Társadalomtudományi Programajánló

Visegrad Lecture Series – Blinken OSA Archivum

Visegrad Lecture Series – Blinken OSA Archivum

Visegrad Lecture Series

Debating Dis/Unity, Autonomy and Dogmatism at World Congresses: The Communist-Dominated World Federation of Trade Unions (1953–1978)

by Immanuel R. Harisch (University of Vienna).

When: Wednesday, November 6, 2025 | 11:00 a.m.

Where: Archivum, Meeting Room (2nd Floor)

Zoom: https://ceu-edu.zoom.us/j/91299097034?pwd=GuYK1oqUT8ZZRLA3amgQNQQ1KLmeE9.1

Unprecedented labor unity was paved by Allied wartime cooperation. In October 1945, trade unions from Communist, non-Communist and colonial countries established the World Federation of Trade Unions (WFTU) in Paris. However, ideological rifts soon deepened in the intensifying Cold War climate: in 1949, Western Liberal federations quit to form the International Confederation of Free Trade Unions. The WFTU subsequently became dominated by Communist-oriented unions, with affiliates across Africa, Asia, Latin America, and Europe, many of which were linked to national Communist Parties. The Soviet trade union federation took a dominant role. The WFTU’s headquarters moved from Paris (1945–1951) to Vienna (1951–1955), and then to Prague (1956–2004). Since then, they have been in Athens.

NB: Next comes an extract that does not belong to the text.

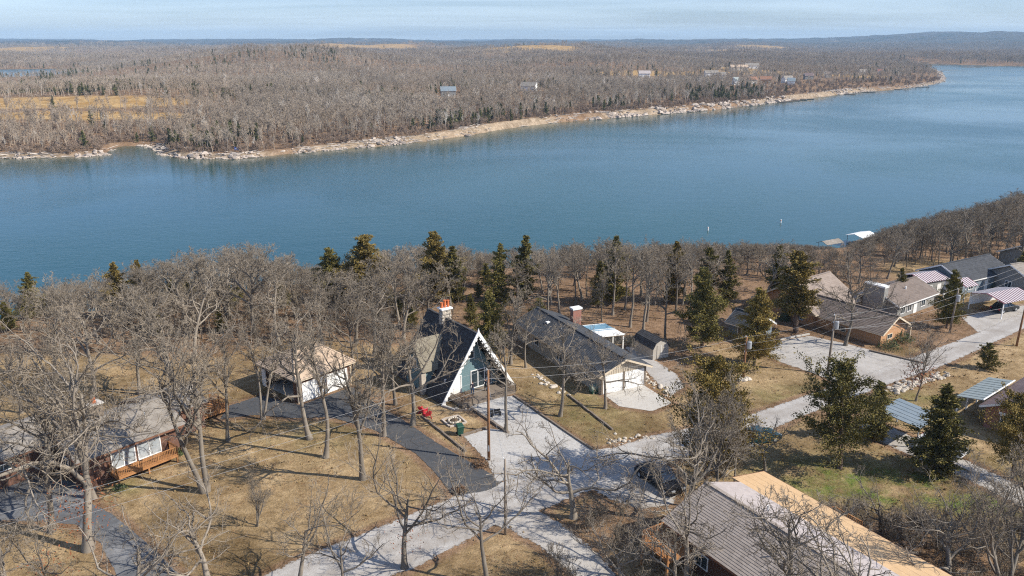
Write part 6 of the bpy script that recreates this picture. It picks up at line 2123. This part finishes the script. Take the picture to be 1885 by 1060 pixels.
dock(1584, 450, WATER_Z, 6, 4.6, R(35), 'boat dock with a bright white roof at the near shore', 'white')
dock(1526, 464, WATER_Z, 5.5, 2.8, R(30), 'small weathered boat dock with a tan roof at the near shore', 'grey_shingle')
dock(1628, 446, WATER_Z, 9, 3.0, R(25), 'open pale dock between bare trees at the near shore')
dock(1665, 436, WATER_Z, 8, 3.0, R(20), 'open dock with rail posts beyond the bright white roof')
dock(1775, 412, WATER_Z, 10, 5, R(20), 'far dock with a grey roof among the shore trees up the road', 'lilac_shingle')
dock(1874, 438, -6.0, 9, 6, R(15), 'dock roof in mauve shingles at the edge of the dock woods', 'lilac_shingle')
FD = [(1431, 188.6, 'first dark dock in the row on the far bank, nearest the woods'), (1444, 187.2, 'second dark dock in the row on the far bank'), (1457, 185.6, 'third dark dock in the row on the far bank'), (1471, 184.2, 'fourth dark dock in the row on the far bank'), (1484, 182.6, 'last dark dock in the row on the far bank, nearest the pale dock')]
for i, (px, py, lab) in enumerate(FD): dock(px, py, WATER_Z, 14, 4, R(-14), lab)
dock(1549, 173.6, WATER_Z, 26, 5, R(-22), 'long pale dock standing off the far bank by itself')
dock(1592, 169.8, WATER_Z, 20, 4, R(-12), 'pale dock at the brushy part of the far bank')
dock(1640, 164.5, WATER_Z, 24, 4, R(-4), 'low dock with a red end beside the far sandy beach')
dock(1692, 160.5, WATER_Z, 22, 4, R(-4), 'low dock near the tip of the far point')
dock(858, 243, WATER_Z + .6, 9, 2.2, R(60), 'dark timber landing standing on the pale far bluff')


def buoy(px, py, label):
    x, y = P(px, py, WATER_Z)
    t = thing('buoy', label, 'buoy', (x, y, WATER_Z))
    MB().tube([(0, 0, -.3), (0, 0, .9), (0, 0, 1.05)], [.2, .19, .08], 10).build('float', M['white'], t)
    MB().tube([(0, 0, .7), (0, 0, .85)], .21, 10).build('band', M['terracotta'], t)


buoy(1303, 424, 'white buoy floating nearest the cedar-topped shore')
buoy(1437, 410, 'white buoy floating farther out toward the docks')

x_, y_ = P(437, 270, -8)
tb = thing('blue_sign', 'blue and white signboard on two posts on the far bank', 'sign', (x_, y_, float(land_height(np.array([x_]), np.array([y_]))[0][0])), 0)
MB().box(-1.6, 1.6, -.05, .05, .8, 2.2).build('board', mottled('blue_board', (.03, .10, .42), (.03, .08, .36), 2, .5), tb)
MB().box(-1.5, 1.5, -.08, -.051, 1.2, 1.5).build('white_band', M['white'], tb)
for sx in (-1.3, 1.3): MB().box(sx - .07, sx + .07, .051, .15, 0, 2.0).build('post', M['old_wood'], tb)

# ------------------------------------------------------------------ far bank: broken limestone, boulders and driftwood
def far_bank():
    r_ = np.random.default_rng(12)
    line = np.array(far_line[2:-8]); seg = np.hypot(*(np.diff(line, axis=0).T)); cum = np.concatenate([[0], np.cumsum(seg)])
    def at(s, o):
        k = np.clip(np.searchsorted(cum, s) - 1, 0, len(seg) - 1); f = (s - cum[k]) / seg[k]
        p = line[k] * (1 - f)[:, None] + line[k + 1] * f[:, None]
        d = (line[k + 1] - line[k]) / seg[k][:, None]
        return p + np.stack([-d[:, 1], d[:, 0]], 1) * o[:, None]
    rr = random.Random(4); protos = [ico(rr, 1, 1, 1, .28) for _ in range(8)]
    n = 15000
    s = r_.random(n) ** 1.15 * cum[-1]; o = -1.0 + r_.gamma(1.6, 2.1, n)
    p = at(s, o)
    z = land_height(p[:, 0], p[:, 1])[0]
    clus = vnoise(p[:, 0] / 9, p[:, 1] / 9, 77)
    bluff = sstep(p[:, 0], -110, 0) * (1 - sstep(p[:, 0], 300, 420))
    keep = (clus > .42) & (vnoise(p[:, 0] / 45, p[:, 1] / 45, 29) > .25) & (r_.random(n) < .34 + .66 * bluff)
    V, F = [], []; base = 0
    for i in np.nonzero(keep)[0]:
        v, f = protos[i % 8]
        sz = (.16 + r_.gamma(1.4, .24)) * (1 + .5 * bluff[i])
        a = r_.random() * 6.28; ca, sa = math.cos(a), math.sin(a)
        q = np.array(v) * np.array([1.5, .9, .62]) * sz
        q = np.stack([q[:, 0] * ca - q[:, 1] * sa, q[:, 0] * sa + q[:, 1] * ca, q[:, 2]], 1) + np.array([p[i, 0], p[i, 1], max(z[i], WATER_Z) + sz * .15])
        V.append(q); F.append(np.array(f) + base); base += len(q)
    me = np_mesh('shore_rocks', np.concatenate(V), np.concatenate(F), M['shore_rock'])
    tag(link('shore_rocks', me), 'broken pale limestone along the far water edge', 'rocks', kind='stuff')
    n = 1500
    s = r_.random(n) ** 1.3 * cum[-1]; o = .5 + r_.gamma(1.8, 2.0, n); p = at(s, o)
    z = land_height(p[:, 0], p[:, 1])[0]
    ok = (vnoise(p[:, 0] / 14, p[:, 1] / 14, 78) > .42)
    p, z = p[ok], z[ok]; n = len(p)
    a = r_.normal(.25, .55, n); L = 1.5 + r_.gamma(2.0, 1.5, n)
    d = np.stack([np.cos(a), np.sin(a), r_.normal(0, .08, n)], 1)
    st = np.stack([p[:, 0], p[:, 1], np.maximum(z, WATER_Z) + .35], 1) - d * L[:, None] / 2
    Pn, Rn = walk(r_, st, d, L, 4, .06, 0, r_.uniform(.14, .34, n), r_.uniform(.05, .12, n))
    v, f = tubes(Pn, Rn, 5)
    tag(link('driftwood', np_mesh('driftwood', v, f, M['drift'])), 'bleached driftwood logs strewn along the far bank', 'driftwood', kind='stuff')


far_bank()


# ------------------------------------------------------------------ undergrowth: thin saplings and brush too many to count
def scatter(name, pts, kinds, sizes, col, label, cat):
    me = bpy.data.meshes.new(name)
    me.vertices.add(len(pts)); me.vertices.foreach_set('co', np.asarray(pts, np.float32).ravel())
    rr = np.random.default_rng(len(pts))
    for nm, tp, arr in (('kind_id', 'INT', np.asarray(kinds, np.int32)), ('size', 'FLOAT', np.asarray(sizes, np.float32)), ('turn', 'FLOAT', (rr.random(len(pts)) * 6.283).astype(np.float32))):
        a = me.attributes.new(nm, tp, 'POINT'); a.data.foreach_set('value', arr)
    me.update()
    o = link(name, me); tag(o, label, cat, kind='stuff')
    ng = bpy.data.node_groups['scatter_far_woods'].copy(); ng.name = 'scatter_' + name
    for nd in ng.nodes:
        if nd.type == 'COLLECTION_INFO': nd.inputs['Collection'].default_value = col
    md = o.modifiers.new('scatter', 'NODES'); md.node_group = ng


def brush():
    col = bpy.data.collections.new('brush_kinds')
    for k in range(5):
        if k < 3: (tv, tf), (cv, cf), _ = bare_tree(200 + k, fork=.08, leader=.8, limbs=9, spread=(14, 40), limb_len=.62, up=.12, kink=.13, n2=5, n3=4, n4=0, twig=.0040, r_base=.008, stems=3)
        else: (tv, tf), (cv, cf), _ = bare_tree(210 + k, fork=.22, leader=.85, limbs=8, spread=(22, 55), limb_len=.42, up=.10, kink=.16, n2=5, n3=5, n4=0, twig=.0026, r_base=.011)
        v = np.concatenate([tv, cv]); f = np.concatenate([tf, cf + len(tv)])
        col.objects.link(bpy.data.objects.new('a%d_brush' % k, np_mesh('brush', v, f, M['twig'])))
    r_ = np.random.default_rng(44); pts = []
    n = 23000
    x = r_.uniform(-140, 210, n); y = r_.uniform(100, 330, n)
    z, d, near, ins = land_height(x, y)
    k = near & ~ins & (d > .5) & (d < 62) & (np.abs(x) < y * .64)
    dens = np.where(x < -8, np.clip((y - 101) / 14, 0, 1), np.where(x < 58, np.clip((y - 131) / 8, 0, 1), np.clip((y - 134 - (x - 58) * .16) / 14, 0, 1)))
    k &= r_.random(n) < dens * (.25 + .75 * (vnoise(x / 8, y / 8, 19) > .45))
    x, y, z = x[k], y[k], z[k]
    ok = np.array([free(a, b, 4) for a, b in zip(x, y)])
    x, y, z = x[ok], y[ok], z[ok]
    pts = np.stack([x, y, z - .05], 1); cap = np.array([crown_cap(a, b) for a, b in zip(x, y)]) - z
    siz = np.minimum(r_.uniform(2.0, 7.0, len(x)) * np.where(x > 58, 1.25, 1), cap * .8); okc = siz > .8; pts = pts[okc]; siz = siz[okc]; x = x[okc]
    # rough patch round the two-tone house and the thicket by the neighbour drive
    n = 130
    xx = np.concatenate([r_.uniform(26, 44, n), r_.uniform(3, 12, 34), r_.uniform(18, 24, 14)]); yy = np.concatenate([r_.uniform(48, 62, n), r_.uniform(50, 62, 34), r_.uniform(68, 76, 14)])
    keep = ~inside(xx, yy, np.array([(16 + .853 * a - .5225 * b, 59.7 + .5225 * a + .853 * b) for a, b in ((-5, 1), (9.5, 2), (9.5, -26), (-5, -26))]))
    for pl in ROADS.values(): keep &= ~inside(xx, yy, np.array(pl))
    xx, yy = xx[keep], yy[keep]
    pts = np.concatenate([pts, np.stack([xx, yy, np.full(len(xx), -.05)], 1)]); siz = np.concatenate([siz, r_.uniform(1.2, 3.6, len(xx))])
    scatter('undergrowth', pts, np.where(siz > 3.7, 3 + r_.integers(0, 2, len(pts)), r_.integers(0, 3, len(pts))), siz, col, 'thin grey saplings and brush under the shore trees', 'undergrowth')
    # brush on the far bank
    (tv, tf), (cv, cf), _ = bare_tree(300, fork=.08, leader=.7, limbs=9, spread=(20, 60), limb_len=.6, up=.10, kink=.15, n2=4, n3=4, n4=0, twig=.011, r_base=.012, stems=3)
    col2 = bpy.data.collections.new('far_brush_kinds')
    col2.objects.link(bpy.data.objects.new('a_far_brush', np_mesh('far_brush', np.concatenate([tv, cv]), np.concatenate([tf, cf + len(tv)]), mottled('far_brush_twigs', (.34, .255, .19), (.24, .175, .13), .2, .95))))
    n = 60000
    x = r_.uniform(-330, 620, n); y = r_.uniform(370, 1150, n)
    z, d, near, ins = land_height(x, y)
    k = ~near & ~ins & (d > 5) & (d < 70) & (r_.random(n) < np.exp(-d / 38.0)) & (np.abs(x) < y * .66)
    k &= ~((d < 36) & (x > 260) & (x < 560) & (r_.random(n) > .3))
    x, y, z = x[k], y[k], z[k]
    scatter('far_undergrowth', np.stack([x, y, z - .1], 1), np.zeros(len(x)), r_.uniform(2.0, 5.0, len(x)), col2, 'brown brush along the far bank', 'undergrowth')


brush()


# fallen twigs and tufts of dead grass that break up the lawns
def tufts():
    r_ = np.random.default_rng(66)
    (v1, f1) = leaf_quads(r_, np.concatenate([r_.normal(0, .05, (14, 2)), np.full((14, 1), .09)], 1), .12, np.concatenate([r_.normal(0, .35, (14, 2)), np.ones((14, 1))], 1))
    m = mottled('dead_grass_blades', (.40, .29, .15), (.28, .205, .10), .6, .95)
    col = bpy.data.collections.new('tuft_kinds')
    col.objects.link(bpy.data.objects.new('a_tuft', np_mesh('tuft', v1, f1, m)))
    v2, f2 = leaf_quads(r_, np.concatenate([r_.uniform(-.3, .3, (9, 2)), np.full((9, 1), .02)], 1), .075, np.concatenate([r_.normal(0, 1, (9, 2)), np.full((9, 1), .15)], 1))
    col.objects.link(bpy.data.objects.new('b_leaves', np_mesh('fallen_leaves', v2, f2, mottled('fallen_leaves', (.30, .17, .09), (.19, .105, .055), 3, .9))))
    n = 40000
    x = r_.uniform(-50, 70, n); y = r_.uniform(48, 135, n)
    k = np.abs(x) < y * .66
    for pl in ROADS.values():
        ins_ = inside(x, y, np.array(pl)); dd = seg_dist(x, y, pl, True)
        k &= ~ins_ | (dd < .5)
    c = vnoise(x / 5, y / 5, 5) * .6 + vnoise(x / 1.3, y / 1.3, 15) * .5
    k &= r_.random(n) < np.clip((c - .46) * 3, .04, 1)
    x, y = x[k], y[k]
    scatter('dead_grass_tufts', np.stack([x, y, np.zeros(len(x))], 1), (r_.random(len(x)) < .75).astype(int), r_.uniform(.35, .9, len(x)), col, 'dead grass tufts and fallen leaves over the lawns', 'grass')


tufts()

This research, which is part of a special issue on the WFTU that Harisch is co-editing for the International Review of Social History, aims to examine the WFTU’s debates, approach to unionism, and reaction to key historical events during the Cold War era. This presentation will examine the period from the Third World Congress of the WFTU in the Soviet-occupied zone of Vienna, in 1953, until the Ninth World Congress in Prague, in 1978, which was termed the WFTU’s “Disunity Congress” in a Radio Free Europe report. The presentation will primarily focus on public discourse arising from significant international WFTU gatherings, for which the Blinken OSA Archivum possesses extensive material, as well as research reports by individuals such as Kevin Devlin.  The presentation outlines debates surrounding dis/unity, autonomy, and dogmatism, focusing on specific WFTU member unions, such as the Italian Confederazione Generale Italiana del Lavoro and the Romanian trade union federation. Key historical events and processes of the Cold War, such as the Sino-Soviet split and the invasion of Czechoslovakia, are examined alongside the détente in Europe and the increasing emphasis on human rights discourse through the prism of the WFTU. This enables us to develop a more nuanced and complex understanding of the WFTU, which is often characterized as the most significant “Soviet front organization.”